# Dataset section
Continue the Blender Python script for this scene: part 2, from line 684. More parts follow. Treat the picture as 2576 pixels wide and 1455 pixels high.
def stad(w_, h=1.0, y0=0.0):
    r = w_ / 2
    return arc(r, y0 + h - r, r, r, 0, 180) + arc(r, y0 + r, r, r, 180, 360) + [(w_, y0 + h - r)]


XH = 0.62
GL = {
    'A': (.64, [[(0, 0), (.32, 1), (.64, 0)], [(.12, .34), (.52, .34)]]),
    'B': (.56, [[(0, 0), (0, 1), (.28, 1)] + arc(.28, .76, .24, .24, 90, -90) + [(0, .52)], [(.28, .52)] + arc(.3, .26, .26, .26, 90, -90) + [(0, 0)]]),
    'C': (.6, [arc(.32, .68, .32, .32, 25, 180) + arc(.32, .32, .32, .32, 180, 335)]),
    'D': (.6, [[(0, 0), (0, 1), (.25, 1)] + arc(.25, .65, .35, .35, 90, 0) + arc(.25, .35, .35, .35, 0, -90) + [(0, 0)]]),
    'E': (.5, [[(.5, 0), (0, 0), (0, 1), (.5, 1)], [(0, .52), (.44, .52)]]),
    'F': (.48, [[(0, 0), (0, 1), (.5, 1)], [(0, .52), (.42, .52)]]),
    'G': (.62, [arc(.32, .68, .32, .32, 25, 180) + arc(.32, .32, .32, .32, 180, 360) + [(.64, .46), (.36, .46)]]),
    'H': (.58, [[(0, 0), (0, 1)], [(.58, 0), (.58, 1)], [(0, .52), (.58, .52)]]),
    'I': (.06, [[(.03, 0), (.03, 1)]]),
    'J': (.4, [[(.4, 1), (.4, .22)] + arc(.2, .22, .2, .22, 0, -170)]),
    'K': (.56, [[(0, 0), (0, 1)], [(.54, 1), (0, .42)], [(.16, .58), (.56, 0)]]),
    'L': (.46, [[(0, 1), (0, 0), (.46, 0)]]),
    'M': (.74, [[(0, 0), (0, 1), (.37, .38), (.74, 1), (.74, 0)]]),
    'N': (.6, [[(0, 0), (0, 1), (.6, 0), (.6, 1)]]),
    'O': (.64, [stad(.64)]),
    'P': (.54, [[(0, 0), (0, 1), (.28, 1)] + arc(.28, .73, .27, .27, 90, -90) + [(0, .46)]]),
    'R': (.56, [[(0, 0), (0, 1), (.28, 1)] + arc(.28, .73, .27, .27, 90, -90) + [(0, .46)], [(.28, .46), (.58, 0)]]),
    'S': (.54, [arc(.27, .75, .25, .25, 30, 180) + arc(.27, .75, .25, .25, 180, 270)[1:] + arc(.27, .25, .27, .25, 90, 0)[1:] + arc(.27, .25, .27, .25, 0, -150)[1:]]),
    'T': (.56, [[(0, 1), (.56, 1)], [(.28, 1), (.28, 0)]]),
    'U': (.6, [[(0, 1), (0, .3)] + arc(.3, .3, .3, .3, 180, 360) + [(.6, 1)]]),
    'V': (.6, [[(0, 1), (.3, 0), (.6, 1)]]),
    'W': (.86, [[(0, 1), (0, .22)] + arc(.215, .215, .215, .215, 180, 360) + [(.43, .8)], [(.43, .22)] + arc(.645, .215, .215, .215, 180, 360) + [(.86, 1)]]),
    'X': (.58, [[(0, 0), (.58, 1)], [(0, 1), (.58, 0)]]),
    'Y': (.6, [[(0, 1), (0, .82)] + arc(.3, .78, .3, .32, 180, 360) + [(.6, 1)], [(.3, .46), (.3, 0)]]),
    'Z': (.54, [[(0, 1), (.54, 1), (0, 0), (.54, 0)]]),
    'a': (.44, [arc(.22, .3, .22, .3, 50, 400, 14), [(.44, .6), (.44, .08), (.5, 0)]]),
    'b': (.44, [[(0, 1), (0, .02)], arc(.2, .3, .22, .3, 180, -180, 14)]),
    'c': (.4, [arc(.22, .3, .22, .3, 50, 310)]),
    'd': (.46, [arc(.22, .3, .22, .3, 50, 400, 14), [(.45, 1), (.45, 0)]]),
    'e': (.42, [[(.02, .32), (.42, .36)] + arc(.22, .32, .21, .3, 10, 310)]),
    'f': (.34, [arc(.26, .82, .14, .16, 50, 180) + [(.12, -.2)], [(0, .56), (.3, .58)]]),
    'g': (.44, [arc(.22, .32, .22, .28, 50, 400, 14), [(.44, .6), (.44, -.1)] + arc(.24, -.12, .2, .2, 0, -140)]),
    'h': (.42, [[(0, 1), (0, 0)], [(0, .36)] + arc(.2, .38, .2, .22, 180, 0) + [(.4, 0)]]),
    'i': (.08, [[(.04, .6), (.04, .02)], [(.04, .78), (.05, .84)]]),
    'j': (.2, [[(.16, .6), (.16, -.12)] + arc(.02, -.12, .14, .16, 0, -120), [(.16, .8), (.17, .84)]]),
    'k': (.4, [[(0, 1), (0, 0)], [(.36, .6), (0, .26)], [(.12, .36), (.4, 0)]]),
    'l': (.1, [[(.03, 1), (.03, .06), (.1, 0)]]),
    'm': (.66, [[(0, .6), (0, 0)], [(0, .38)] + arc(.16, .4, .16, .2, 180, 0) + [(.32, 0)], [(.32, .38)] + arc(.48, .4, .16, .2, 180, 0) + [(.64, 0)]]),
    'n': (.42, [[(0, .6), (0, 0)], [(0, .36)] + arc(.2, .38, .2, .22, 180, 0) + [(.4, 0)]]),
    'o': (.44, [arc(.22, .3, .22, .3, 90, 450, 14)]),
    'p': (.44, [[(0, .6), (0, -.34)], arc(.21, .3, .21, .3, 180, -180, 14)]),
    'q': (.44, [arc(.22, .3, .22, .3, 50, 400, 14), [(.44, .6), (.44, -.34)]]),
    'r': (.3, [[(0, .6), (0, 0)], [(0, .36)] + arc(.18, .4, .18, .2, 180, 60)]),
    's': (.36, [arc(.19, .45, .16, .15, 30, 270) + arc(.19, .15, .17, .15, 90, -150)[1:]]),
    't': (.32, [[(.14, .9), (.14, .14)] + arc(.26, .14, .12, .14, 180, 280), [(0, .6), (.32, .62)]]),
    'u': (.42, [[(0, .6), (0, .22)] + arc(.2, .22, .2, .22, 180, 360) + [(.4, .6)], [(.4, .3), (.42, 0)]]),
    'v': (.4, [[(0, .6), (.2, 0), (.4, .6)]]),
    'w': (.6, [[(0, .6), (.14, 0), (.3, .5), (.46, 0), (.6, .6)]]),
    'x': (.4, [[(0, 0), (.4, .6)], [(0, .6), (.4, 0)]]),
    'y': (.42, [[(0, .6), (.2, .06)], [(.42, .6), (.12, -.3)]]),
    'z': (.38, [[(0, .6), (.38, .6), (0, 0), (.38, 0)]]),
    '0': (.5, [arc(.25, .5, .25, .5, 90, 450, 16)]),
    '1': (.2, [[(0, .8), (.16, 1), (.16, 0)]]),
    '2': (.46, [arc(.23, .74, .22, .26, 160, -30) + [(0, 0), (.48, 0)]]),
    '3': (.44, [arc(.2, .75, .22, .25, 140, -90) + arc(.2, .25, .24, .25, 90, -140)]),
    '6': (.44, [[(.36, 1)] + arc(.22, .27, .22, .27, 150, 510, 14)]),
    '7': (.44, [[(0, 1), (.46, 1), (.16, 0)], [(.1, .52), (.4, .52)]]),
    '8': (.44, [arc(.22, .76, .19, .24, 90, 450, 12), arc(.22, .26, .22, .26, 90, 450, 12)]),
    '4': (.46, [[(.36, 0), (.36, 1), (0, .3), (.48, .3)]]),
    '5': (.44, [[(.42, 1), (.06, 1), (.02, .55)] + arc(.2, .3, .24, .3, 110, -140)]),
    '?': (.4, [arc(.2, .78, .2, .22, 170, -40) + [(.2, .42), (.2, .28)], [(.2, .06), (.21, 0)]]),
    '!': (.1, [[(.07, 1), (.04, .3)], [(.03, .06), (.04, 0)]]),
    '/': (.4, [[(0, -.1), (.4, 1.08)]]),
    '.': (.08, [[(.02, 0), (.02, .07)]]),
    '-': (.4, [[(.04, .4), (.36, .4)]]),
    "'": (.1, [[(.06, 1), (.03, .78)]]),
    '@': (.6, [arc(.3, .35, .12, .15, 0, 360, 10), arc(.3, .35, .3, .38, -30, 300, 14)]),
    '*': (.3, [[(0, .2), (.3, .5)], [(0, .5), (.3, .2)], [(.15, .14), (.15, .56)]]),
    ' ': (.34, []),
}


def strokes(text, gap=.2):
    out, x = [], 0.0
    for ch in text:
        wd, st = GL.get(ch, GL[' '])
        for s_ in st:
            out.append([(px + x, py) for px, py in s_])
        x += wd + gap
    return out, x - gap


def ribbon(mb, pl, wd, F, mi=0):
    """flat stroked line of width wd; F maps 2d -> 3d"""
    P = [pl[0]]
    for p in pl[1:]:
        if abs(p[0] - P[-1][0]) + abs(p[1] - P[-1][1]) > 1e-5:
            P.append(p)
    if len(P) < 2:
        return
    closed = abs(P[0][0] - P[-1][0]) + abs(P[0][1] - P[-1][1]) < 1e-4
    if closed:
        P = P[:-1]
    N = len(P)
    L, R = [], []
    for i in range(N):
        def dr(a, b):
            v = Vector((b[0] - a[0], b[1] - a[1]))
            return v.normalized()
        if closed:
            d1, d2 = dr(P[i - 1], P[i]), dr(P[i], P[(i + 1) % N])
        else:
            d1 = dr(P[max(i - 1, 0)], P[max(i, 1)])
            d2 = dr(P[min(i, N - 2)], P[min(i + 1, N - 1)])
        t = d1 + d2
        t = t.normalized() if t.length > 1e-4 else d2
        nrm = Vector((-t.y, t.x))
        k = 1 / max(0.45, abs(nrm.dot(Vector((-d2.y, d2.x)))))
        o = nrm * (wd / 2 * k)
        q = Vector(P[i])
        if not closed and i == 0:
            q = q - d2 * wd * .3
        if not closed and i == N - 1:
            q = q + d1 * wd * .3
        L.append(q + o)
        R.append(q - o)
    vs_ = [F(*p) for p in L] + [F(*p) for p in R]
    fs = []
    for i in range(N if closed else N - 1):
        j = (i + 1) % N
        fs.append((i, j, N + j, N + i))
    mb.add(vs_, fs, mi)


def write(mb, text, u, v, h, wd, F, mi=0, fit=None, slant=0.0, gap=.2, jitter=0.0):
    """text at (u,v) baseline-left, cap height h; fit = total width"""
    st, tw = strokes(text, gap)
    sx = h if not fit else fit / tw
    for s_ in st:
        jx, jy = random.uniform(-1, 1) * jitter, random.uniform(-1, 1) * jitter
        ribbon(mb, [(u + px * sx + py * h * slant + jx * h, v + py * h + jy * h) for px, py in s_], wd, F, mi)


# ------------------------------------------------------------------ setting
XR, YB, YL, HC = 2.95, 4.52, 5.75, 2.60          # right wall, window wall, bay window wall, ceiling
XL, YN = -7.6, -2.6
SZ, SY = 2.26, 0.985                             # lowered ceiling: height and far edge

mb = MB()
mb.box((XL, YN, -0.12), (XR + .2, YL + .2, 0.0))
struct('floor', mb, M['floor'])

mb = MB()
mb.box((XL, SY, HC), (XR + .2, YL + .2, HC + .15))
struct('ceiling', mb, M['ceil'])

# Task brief
Return exactly the leading lines of the listing, stopping after the line in which "return arc(r, y0" occurs.

# Solution to this task
Continue the Blender Python script for this scene: part 2, from line 684. More parts follow. Treat the picture as 2576 pixels wide and 1455 pixels high.
def stad(w_, h=1.0, y0=0.0):
    r = w_ / 2
    return arc(r, y0 + h - r, r, r, 0, 180) + arc(r, y0 + r, r, r, 180, 360) + [(w_, y0 + h - r)]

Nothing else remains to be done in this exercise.